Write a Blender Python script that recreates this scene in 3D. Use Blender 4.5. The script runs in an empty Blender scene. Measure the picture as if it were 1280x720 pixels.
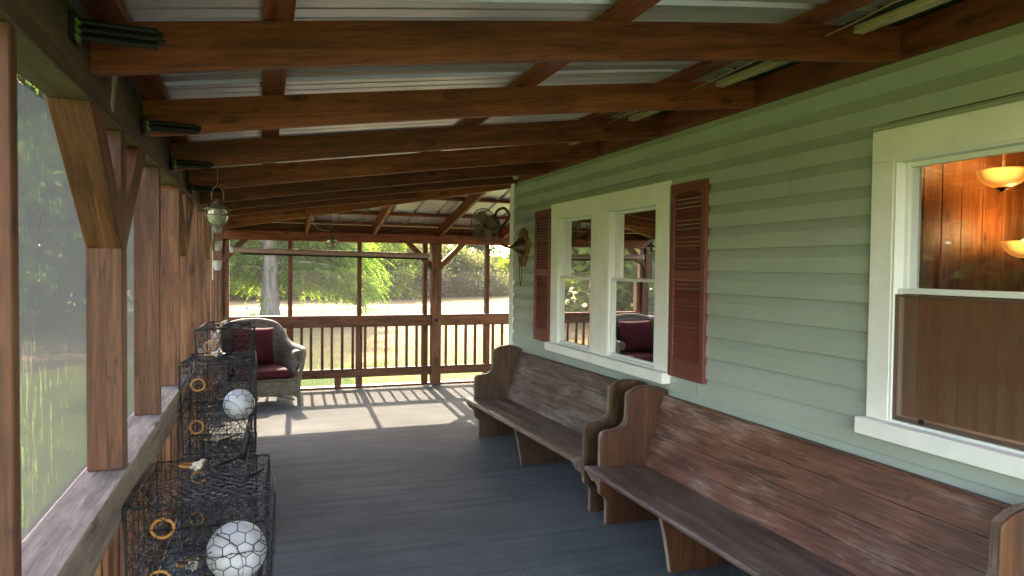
import bpy, bmesh, math, random
from mathutils import Vector, Matrix, noise as mnoise
random.seed(7)
R = math.radians
sc = bpy.context.scene
col = sc.collection

# ------------------------------------------------------------------ camera
YAW, PITCH, ROLL = 0.3438174, -0.02891377, -0.01094197
CAMZ = 1.65
fw = Vector((math.sin(YAW)*math.cos(PITCH), math.cos(YAW)*math.cos(PITCH), math.sin(PITCH)))
rt = Vector((math.cos(YAW), -math.sin(YAW), 0)); dn = fw.cross(rt)
r2 = math.cos(ROLL)*rt + math.sin(ROLL)*dn; d2 = -math.sin(ROLL)*rt + math.cos(ROLL)*dn
cd = bpy.data.cameras.new('camera'); cam = bpy.data.objects.new('camera', cd); col.objects.link(cam)
m = Matrix.Identity(4)
for i in range(3):
    m[i][0] = r2[i]; m[i][1] = -d2[i]; m[i][2] = -fw[i]
m[0][3], m[1][3], m[2][3] = 0, 0, CAMZ
cam.matrix_world = m
cd.sensor_width = 36; cd.lens = 878/1280*36
cd.clip_start = .02; cd.clip_end = 2000
cd.dof.use_dof = True; cd.dof.focus_distance = 6.5; cd.dof.aperture_fstop = 7
sc.camera = cam

# ------------------------------------------------------------------ light
SUN = Vector((.045, 1, .74)).normalized()
w = bpy.data.worlds.new('World'); sc.world = w; w.use_nodes = True
nt = w.node_tree; sky = nt.nodes.new('ShaderNodeTexSky'); sky.sky_type = 'NISHITA'; sky.sun_disc = False
sky.sun_elevation = math.asin(SUN.z); sky.sun_rotation = math.atan2(SUN.x, SUN.y)
sky.dust_density = 2.0
nt.links.new(sky.outputs[0], nt.nodes['Background'].inputs[0]); nt.nodes['Background'].inputs[1].default_value = .15
sl = bpy.data.lights.new('sun', 'SUN'); sl.energy = 4.2; sl.angle = R(.5); sl.color = (1, .95, .86)
so = bpy.data.objects.new('sun', sl); col.objects.link(so)
sl.energy = 2.0
so.rotation_euler = (-SUN).to_track_quat('-Z', 'Y').to_euler(); so.location = (0, 0, 30)
sc.view_settings.view_transform = 'Standard'; sc.view_settings.look = 'None'
sc.view_settings.exposure = 4.55; sc.view_settings.gamma = 1.0; sc.view_settings.use_curve_mapping = False
sc.view_settings.use_white_balance = True; sc.view_settings.white_balance_temperature = 8300; sc.view_settings.white_balance_tint = 17
sc.render.engine = 'CYCLES'
sc.cycles.max_bounces = 10; sc.cycles.diffuse_bounces = 5; sc.cycles.transparent_max_bounces = 24
sc.cycles.sample_clamp_indirect = 6; sc.cycles.caustics_reflective = False; sc.cycles.caustics_refractive = False

# ------------------------------------------------------------------ helpers
WORLD = {}
def put(o, parent=None, world=None):
    world = world or Matrix.Identity(4)
    col.objects.link(o); WORLD[o] = world
    if parent is not None:
        o.parent = parent; o.matrix_basis = WORLD[parent].inverted() @ world
    else:
        o.matrix_basis = world
    return o
def tag(o, label=None, cat=None, group=None, kind=None):
    if label: o['label'] = label
    if cat: o['category'] = cat
    if group: o['group'] = group
    if kind: o['kind'] = kind
    return o
def thing(name, loc, label, cat, group=None, rz=0):
    o = bpy.data.objects.new(name, None); o.empty_display_size = .1
    put(o, None, Matrix.Translation(loc) @ Matrix.Rotation(rz, 4, 'Z'))
    return tag(o, label, cat, group)
def copy_tree(o, world, parent=None):
    c = o.copy(); col.objects.link(c)
    if parent is None:
        c.parent = None; c.matrix_basis = world
    else:
        c.parent = parent; c.matrix_basis = o.matrix_basis.copy()
    WORLD[c] = world
    for ch in list(o.children):
        copy_tree(ch, world @ ch.matrix_basis, c)
    return c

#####

▸ **Task directions**:
Without the pictures, copy the material exactly as given.

▸ **Correct answer**:
Write a Blender Python script that recreates this scene in 3D. Use Blender 4.5. The script runs in an empty Blender scene. Measure the picture as if it were 1280x720 pixels.
import bpy, bmesh, math, random
from mathutils import Vector, Matrix, noise as mnoise
random.seed(7)
R = math.radians
sc = bpy.context.scene
col = sc.collection

# ------------------------------------------------------------------ camera
YAW, PITCH, ROLL = 0.3438174, -0.02891377, -0.01094197
CAMZ = 1.65
fw = Vector((math.sin(YAW)*math.cos(PITCH), math.cos(YAW)*math.cos(PITCH), math.sin(PITCH)))
rt = Vector((math.cos(YAW), -math.sin(YAW), 0)); dn = fw.cross(rt)
r2 = math.cos(ROLL)*rt + math.sin(ROLL)*dn; d2 = -math.sin(ROLL)*rt + math.cos(ROLL)*dn
cd = bpy.data.cameras.new('camera'); cam = bpy.data.objects.new('camera', cd); col.objects.link(cam)
m = Matrix.Identity(4)
for i in range(3):
    m[i][0] = r2[i]; m[i][1] = -d2[i]; m[i][2] = -fw[i]
m[0][3], m[1][3], m[2][3] = 0, 0, CAMZ
cam.matrix_world = m
cd.sensor_width = 36; cd.lens = 878/1280*36
cd.clip_start = .02; cd.clip_end = 2000
cd.dof.use_dof = True; cd.dof.focus_distance = 6.5; cd.dof.aperture_fstop = 7
sc.camera = cam

# ------------------------------------------------------------------ light
SUN = Vector((.045, 1, .74)).normalized()
w = bpy.data.worlds.new('World'); sc.world = w; w.use_nodes = True
nt = w.node_tree; sky = nt.nodes.new('ShaderNodeTexSky'); sky.sky_type = 'NISHITA'; sky.sun_disc = False
sky.sun_elevation = math.asin(SUN.z); sky.sun_rotation = math.atan2(SUN.x, SUN.y)
sky.dust_density = 2.0
nt.links.new(sky.outputs[0], nt.nodes['Background'].inputs[0]); nt.nodes['Background'].inputs[1].default_value = .15
sl = bpy.data.lights.new('sun', 'SUN'); sl.energy = 4.2; sl.angle = R(.5); sl.color = (1, .95, .86)
so = bpy.data.objects.new('sun', sl); col.objects.link(so)
sl.energy = 2.0
so.rotation_euler = (-SUN).to_track_quat('-Z', 'Y').to_euler(); so.location = (0, 0, 30)
sc.view_settings.view_transform = 'Standard'; sc.view_settings.look = 'None'
sc.view_settings.exposure = 4.55; sc.view_settings.gamma = 1.0; sc.view_settings.use_curve_mapping = False
sc.view_settings.use_white_balance = True; sc.view_settings.white_balance_temperature = 8300; sc.view_settings.white_balance_tint = 17
sc.render.engine = 'CYCLES'
sc.cycles.max_bounces = 10; sc.cycles.diffuse_bounces = 5; sc.cycles.transparent_max_bounces = 24
sc.cycles.sample_clamp_indirect = 6; sc.cycles.caustics_reflective = False; sc.cycles.caustics_refractive = False

# ------------------------------------------------------------------ helpers
WORLD = {}
def put(o, parent=None, world=None):
    world = world or Matrix.Identity(4)
    col.objects.link(o); WORLD[o] = world
    if parent is not None:
        o.parent = parent; o.matrix_basis = WORLD[parent].inverted() @ world
    else:
        o.matrix_basis = world
    return o
def tag(o, label=None, cat=None, group=None, kind=None):
    if label: o['label'] = label
    if cat: o['category'] = cat
    if group: o['group'] = group
    if kind: o['kind'] = kind
    return o
def thing(name, loc, label, cat, group=None, rz=0):
    o = bpy.data.objects.new(name, None); o.empty_display_size = .1
    put(o, None, Matrix.Translation(loc) @ Matrix.Rotation(rz, 4, 'Z'))
    return tag(o, label, cat, group)
def copy_tree(o, world, parent=None):
    c = o.copy(); col.objects.link(c)
    if parent is None:
        c.parent = None; c.matrix_basis = world
    else:
        c.parent = parent; c.matrix_basis = o.matrix_basis.copy()
    WORLD[c] = world
    for ch in list(o.children):
        copy_tree(ch, world @ ch.matrix_basis, c)
    return c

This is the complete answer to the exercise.